GARÇOM, SEM PRESSA...


Não entro. É tão deselegante, garçom plantado na porta do restaurante. Parece estar nos dizendo... Pode vir, mas coma depressa! Já deu minha hora. Louco pra ir embora...  

Quando é assim eu dou pista e sem contestar parto pra outro lugar. Afinal, comer é mais do que devorar rapidamente. Primitivamente. Com mastigadores dentes, caças, suflês ou massas ainda quentes. Pera lá! Já evoluímos o suficiente. 

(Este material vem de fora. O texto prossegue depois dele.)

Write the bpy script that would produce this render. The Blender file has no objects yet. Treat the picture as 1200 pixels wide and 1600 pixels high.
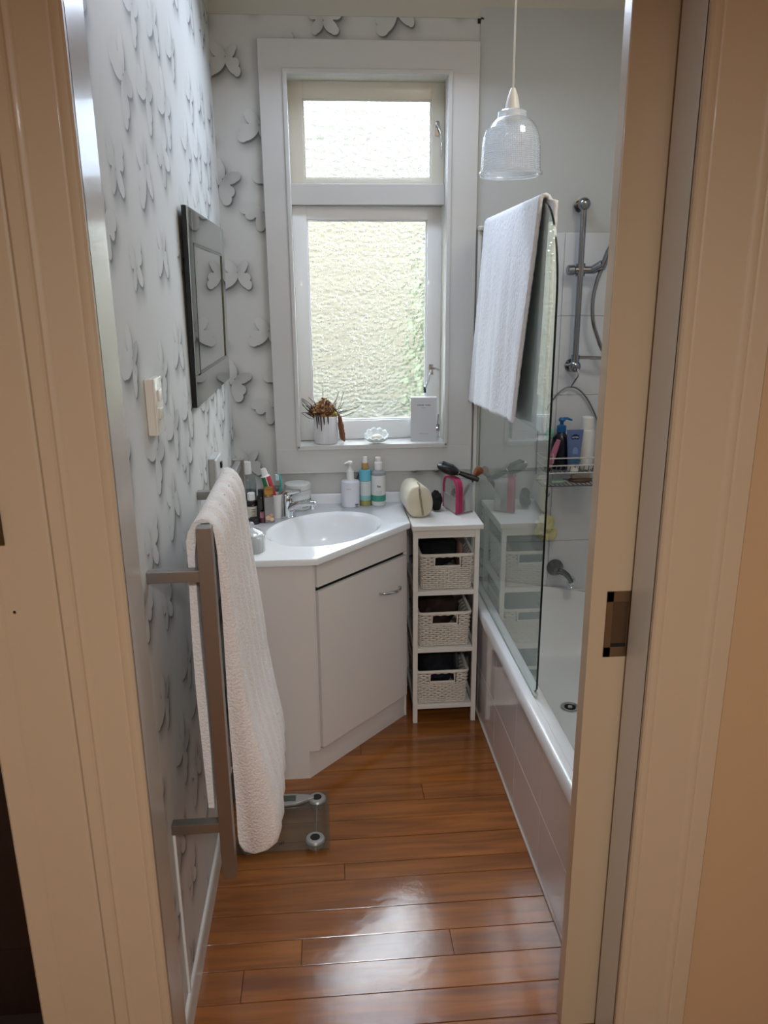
import bpy, bmesh, math, random
import numpy as np
from mathutils import Vector, Matrix, noise
random.seed(7)
PI = math.pi
S = bpy.context.scene
COL = S.collection

# ------------------------------------------------------------------ camera, sky, lights, exposure
def make_camera():
    p, y, r = [math.radians(a) for a in (15.9, 4.4, 0.5)]
    fw = Vector((math.sin(y)*math.cos(p), math.cos(y)*math.cos(p), -math.sin(p)))
    rt = Vector((math.cos(y), -math.sin(y), 0)); up = rt.cross(fw)
    rt2 = math.cos(r)*rt - math.sin(r)*up; up2 = math.cos(r)*up + math.sin(r)*rt
    m = Matrix((rt2, up2, -fw)).transposed().to_4x4(); m.translation = (0, 0, 1.65)
    cam = bpy.data.cameras.new('camera'); cam.sensor_width = 36; cam.lens = 27.0; cam.clip_start = .02
    o = bpy.data.objects.new('camera', cam); o.matrix_world = m; COL.objects.link(o); S.camera = o
make_camera()
w = bpy.data.worlds.new('sky'); S.world = w; w.use_nodes = True
bg = w.node_tree.nodes['Background']; bg.inputs[0].default_value = (.76, .90, 1.12, 1); bg.inputs[1].default_value = 42.0
def area(name, loc, rot, sx, sy, power, col):
    l = bpy.data.lights.new(name, 'AREA'); l.shape = 'RECTANGLE'; l.size = sx; l.size_y = sy; l.energy = power; l.color = col
    o = bpy.data.objects.new(name, l); o.location = loc; o.rotation_euler = rot; COL.objects.link(o); return o
area('hall_pendant_lamp', (.15, -.6, 2.25), (0, 0, 0), .35, .35, 41, (.98, 1, 1.02))
area('window_fill_light', (.25, 2.68, 2.64), (-math.radians(35), 0, 0), .6, .35, 10.5, (.85, .98, 1.22))  # added bluish fill imitating soft window light, no fitting here
area('bath_fill_light', (1.0, 1.72, 2.66), (0, 0, 0), .3, .3, 5.8, (1, 1, .9))  # added fill to brighten the shower side, no fitting here
sun = bpy.data.lights.new('sun', 'SUN'); sun.energy = 3.0; sun.angle = math.radians(1); sun.color = (1, .93, .78)
so = bpy.data.objects.new('sun', sun); so.rotation_euler = Vector((-.55, -.75, -.75)).to_track_quat('-Z', 'Y').to_euler(); COL.objects.link(so)
vs = S.view_settings; S.display_settings.display_device = 'sRGB'
vs.view_transform = 'Standard'; vs.look = 'None'; vs.gamma = 1; vs.use_curve_mapping = False; vs.exposure = 0.0
S.cycles.use_denoising = True
S.cycles.transparent_max_bounces = 24
S.cycles.sample_clamp_indirect = 6

# ------------------------------------------------------------------ helpers
class MB:
    def __init__(s): s.bm = bmesh.new()
    def box(s, x0, x1, y0, y1, z0, z1, bev=0, seg=2, mi=0):
        v = [s.bm.verts.new(p) for p in ((x0,y0,z0),(x1,y0,z0),(x1,y1,z0),(x0,y1,z0),(x0,y0,z1),(x1,y0,z1),(x1,y1,z1),(x0,y1,z1))]
        f = [s.bm.faces.new([v[i] for i in q]) for q in ((3,2,1,0),(4,5,6,7),(0,1,5,4),(1,2,6,5),(2,3,7,6),(3,0,4,7))]
        for a in f: a.material_index = mi
        if bev:
            ed = set(e for a in f for e in a.edges)
            bmesh.ops.bevel(s.bm, geom=list(ed), offset=bev, segments=seg, affect='EDGES', profile=.5)
        return s
    def prism(s, poly, z0, z1, bev=0, mi=0):
        n = len(poly)
        a = [s.bm.verts.new((p[0], p[1], z0)) for p in poly]; b = [s.bm.verts.new((p[0], p[1], z1)) for p in poly]
        fs = [s.bm.faces.new(a[::-1]), s.bm.faces.new(b)]
        for i in range(n): fs.append(s.bm.faces.new((a[i], a[(i+1)%n], b[(i+1)%n], b[i])))
        for f in fs: f.material_index = mi
        if bev: bmesh.ops.bevel(s.bm, geom=list(set(e for f in fs for e in f.edges)), offset=bev, segments=2, affect='EDGES', profile=.5)
        return s
    def extrude(s, poly, p0, du, dv, dl):
        """closed 2d outline poly (u,v) in axes du,dv from p0, swept along dl"""
        p0, du, dv, dl = Vector(p0), Vector(du), Vector(dv), Vector(dl)
        a = [s.bm.verts.new(p0+du*u+dv*v) for u, v in poly]; b = [s.bm.verts.new(p0+du*u+dv*v+dl) for u, v in poly]
        n = len(poly); fs = [s.bm.faces.new(a[::-1]), s.bm.faces.new(b)]
        for i in range(n): fs.append(s.bm.faces.new((a[i], a[(i+1)%n], b[(i+1)%n], b[i])))
        return s
    def lathe(s, prof, c=(0,0,0), n=32, rad=None):
        rings = []
        for r, z in prof:
            if r < 1e-6: rings.append([s.bm.verts.new((c[0], c[1], c[2]+z))])
            else:
                rings.append([s.bm.verts.new((c[0]+r*(rad(k/n, z) if rad else 1)*math.cos(2*PI*k/n), c[1]+r*(rad(k/n, z) if rad else 1)*math.sin(2*PI*k/n), c[2]+z)) for k in range(n)])
        for A, B in zip(rings, rings[1:]):
            for k in range(n):
                a0, a1 = A[k % len(A)], A[(k+1) % len(A)]; b0, b1 = B[k % len(B)], B[(k+1) % len(B)]
                q = []
                for x in (a0, a1, b1, b0):
                    if x not in q: q.append(x)
                if len(q) > 2: s.bm.faces.new(q)
        return s
    def tube(s, pts, r, n=8, closed=False):
        pts = [Vector(p) for p in pts]; m = len(pts)
        rs = r if isinstance(r, (list, tuple)) else [r]*m
        t0 = (pts[1]-pts[0]).normalized()
        nrm = t0.orthogonal().normalized(); rings = []
        for i, p in enumerate(pts):
            if closed: t = (pts[(i+1)%m]-pts[i-1]).normalized()
            else: t = (pts[min(i+1, m-1)]-pts[max(i-1, 0)]).normalized()
            nrm = (nrm-t*nrm.dot(t)).normalized(); bn = t.cross(nrm)
            rings.append([s.bm.verts.new(p+(nrm*math.cos(2*PI*k/n)+bn*math.sin(2*PI*k/n))*rs[i]) for k in range(n)])
        prs = list(zip(rings, rings[1:])) + ([(rings[-1], rings[0])] if closed else [])
        for A, B in prs:
            for k in range(n): s.bm.faces.new((A[k], A[(k+1)%n], B[(k+1)%n], B[k]))
        if not closed: s.bm.faces.new(rings[0][::-1]); s.bm.faces.new(rings[-1])
        return s
    def grid(s, fn, nu, nv, cu=False):
        V = [[s.bm.verts.new(fn(i/(nu if cu else nu-1), j/(nv-1))) for j in range(nv)] for i in range(nu)]
        for i in range(nu if cu else nu-1):
            for j in range(nv-1):
                i2 = (i+1) % nu
                s.bm.faces.new((V[i][j], V[i2][j], V[i2][j+1], V[i][j+1]))
        return V
    def cap(s, loop):
        s.bm.faces.new(loop); return s
    def sph(s, c, r, nu=20, nv=12, fn=None):
        rx, ry, rz = r if isinstance(r, tuple) else (r, r, r)
        prev = None; c = Vector(c)
        rings = []
        for j in range(nv+1):
            ph = -PI/2+PI*j/nv
            if j in (0, nv):
                p = Vector((0, 0, math.sin(ph)*rz)); rings.append([s.bm.verts.new(c+(fn(p) if fn else p))])
            else:
                R = []
                for k in range(nu):
                    p = Vector((math.cos(ph)*math.cos(2*PI*k/nu)*rx, math.cos(ph)*math.sin(2*PI*k/nu)*ry, math.sin(ph)*rz))
                    R.append(s.bm.verts.new(c+(fn(p) if fn else p)))
                rings.append(R)
        for A, B in zip(rings, rings[1:]):
            for k in range(nu):
                q = []
                for x in (A[k % len(A)], A[(k+1) % len(A)], B[(k+1) % len(B)], B[k % len(B)]):
                    if x not in q: q.append(x)
                s.bm.faces.new(q)
        return s
    def xf(s, m):
        bmesh.ops.transform(s.bm, matrix=m, verts=s.bm.verts); return s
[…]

Um bom jantar tem de ter entrementes. Escolher o prato. Esperar chegar. Olhar todo o ambiente. E a conversa? Deliciosa e reticente... Com muita calma. Saboreada com a alma. Observando o movimento da boca e o brilho no olhar. Não podem faltar inesperados cheiros, temperos, cores e sabores. Sejam simples amoras ou grandes amores.

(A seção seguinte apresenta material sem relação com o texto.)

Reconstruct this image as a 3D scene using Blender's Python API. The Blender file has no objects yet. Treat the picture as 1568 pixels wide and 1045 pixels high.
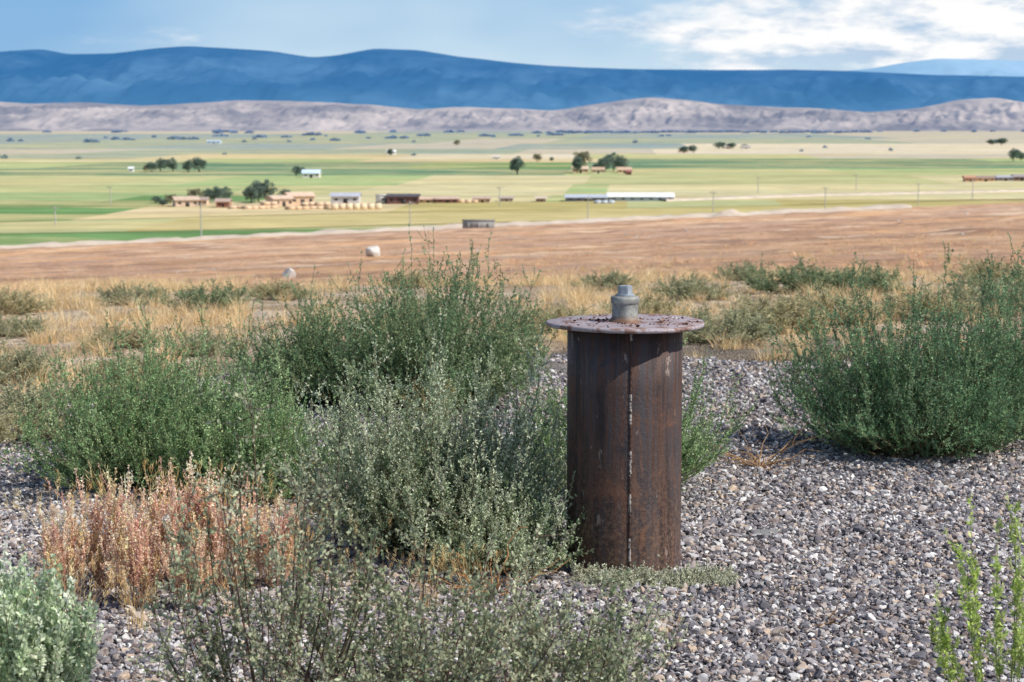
import bpy, math, random, bmesh
import numpy as np
from mathutils import Vector
rng=np.random.default_rng(7)
random.seed(7)
scene=bpy.context.scene
def L(r,g,b,k=0.8):
    f=lambda c:(c/255/12.92) if c/255<=0.04045 else ((c/255+0.055)/1.055)**2.4
    return (f(r)*k,f(g)*k,f(b)*k)
def link(o):
    scene.collection.objects.link(o); return o
# ------------------------------------------------------------ terrain
def sst(a,b,x):
    t=np.clip((x-a)/(b-a),0,1); return t*t*(3-2*t)
_w=np.random.default_rng(3)
_dirs=_w.uniform(0,2*np.pi,24); _ph=_w.uniform(0,6.28,24); _fr=_w.uniform(.6,1.7,24)
def wav(x,y,s,o=0):
    r=0
    for i in range(8):
        k=(i+o*5)%24
        r=r+np.sin((x*np.cos(_dirs[k])+y*np.sin(_dirs[k]))*_fr[k]*6.28/s+_ph[k]+o)
    return r/8
PLAIN=-27.0
def gz(x,y):
    x=np.asarray(x,float); y=np.asarray(y,float)
    base=np.interp(y,[-1e3,12.5,16,20,25,40,60,90,120,180,250,320,400],[0,0,-.03,-.23,-.56,-1.62,-2.95,-4.75,-6.5,-9.9,-13.3,-16.2,-18.9])
    xc=np.clip(x,-(20+.45*np.abs(y)),20+.45*np.abs(y))
    tilt=xc*.045*sst(9,45,y)
    s=base+tilt
    near=.014*wav(x,y,1.1)+.012*wav(x,y,.5,1)
    mid=.10*wav(x,y,5,2)+.16*wav(x,y,14,3)+.05*wav(x,y,2.2,4)
    s=s+near*(1-sst(12,16,y))+mid*sst(13,30,y)*(1+1.0*sst(60,200,y))
    k=sst(402,450,y)
    return s*(1-k)+PLAIN*k
# ------------------------------------------------------------ mesh utils
def fast_mesh(name,V,F,C=None,mat=None,smooth=False,mi=None):
    V=np.asarray(V,np.float32).reshape(-1,3); F=np.asarray(F,np.int32)
    n=F.shape[1]
    me=bpy.data.meshes.new(name)
    me.vertices.add(len(V)); me.vertices.foreach_set('co',V.ravel())
    me.loops.add(F.size); me.loops.foreach_set('vertex_index',F.ravel())
    me.polygons.add(len(F))
    me.polygons.foreach_set('loop_start',np.arange(0,F.size,n,dtype=np.int32))
    try: me.polygons.foreach_set('loop_total',np.full(len(F),n,np.int32))
    except Exception: pass
    if smooth: me.polygons.foreach_set('use_smooth',np.ones(len(F),bool))
    me.update(calc_edges=True)
    if C is not None:
        a=me.color_attributes.new('Col','FLOAT_COLOR','POINT')
        C=np.asarray(C,np.float32)
        if C.shape[1]==3: C=np.concatenate([C,np.ones((len(C),1),np.float32)],1)
        a.data.foreach_set('color',C.ravel())
    mats=mat if isinstance(mat,(list,tuple)) else [mat]
    for m in mats:
        if m: me.materials.append(m)
    me.validate()
    return me
class Acc:
    def __init__(s): s.V=[];s.F=[];s.C=[];s.n=0
    def add(s,V,F,C):
        V=np.asarray(V,float).reshape(-1,3); C=np.asarray(C,float)
        if C.ndim==1: C=np.tile(C,(len(V),1))
        s.V.append(V); s.F.append(np.asarray(F)+s.n); s.C.append(C); s.n+=len(V)
    def mesh(s,name,mat,smooth=False):
        return fast_mesh(name,np.concatenate(s.V),np.concatenate(s.F),np.concatenate(s.C),mat,smooth)
def nrm(a): return a/np.maximum(np.linalg.norm(a,axis=-1,keepdims=True),1e-9)
def tubes(acc,P,R,col,sides=3):
    n,K,_=P.shape
    T=np.gradient(P,axis=1); T=nrm(T)
    ref=np.array([.31,.87,.12]); A=nrm(np.cross(T,ref)); B=np.cross(T,A)
    ang=np.arange(sides)*2*np.pi/sides
    ring=P[:,:,None,:]+R[:,:,None,None]*(A[:,:,None,:]*np.cos(ang)[None,None,:,None]+B[:,:,None,:]*np.sin(ang)[None,None,:,None])
    idx=np.arange(n*K*sides).reshape(n,K,sides)
    a=idx[:,:-1,:]; b=np.roll(idx,-1,2)[:,:-1,:]; c=np.roll(idx,-1,2)[:,1:,:]; d=idx[:,1:,:]
    F=np.stack([a,b,c,d],-1).reshape(-1,4)
    col=np.asarray(col,float)
    if col.ndim==2: col=np.repeat(col,K*sides,0)
    acc.add(ring.reshape(-1,3),F,col)
def leaves(acc,p,d,l,w,col,r):
    m=len(p); d=nrm(d)
    side=nrm(np.cross(d,r.normal(size=(m,3))))
    l=np.broadcast_to(l,(m,))[:,None]; w=np.broadcast_to(w,(m,))[:,None]
    mid=p+d*l*.5
    V=np.stack([p,mid+side*w*.5,p+d*l,mid-side*w*.5],1)
    F=np.arange(m*4).reshape(m,4)
    acc.add(V.reshape(-1,3),F,np.repeat(col,4,0))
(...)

Um bom vinho também não combina com pressa. Deve ser sorvido lentamente. Durante uma, duas horas ou mais. Minutos imortais. E no final, o tempo para as frutas ou licor, tanto faz. Um jantar pode ser inesquecível. Nunca à toque de caixa. Coisa sem graça. 

Por isso, ou escolho um bom lugar ou prefiro em casa o jantar. Lá não tem fila. Nem horário pra terminar. Sentamos em qualquer lugar. Não é preciso reserva em datas especiais. Nem falar francês ou calçar sapatos sociais. A alma é que deve estar elegante... 

E o convidado amado, do meu jantar prolongado, nunca tira a carteira no fim. Só beijos e abraços... Depois, é claro, do pudim!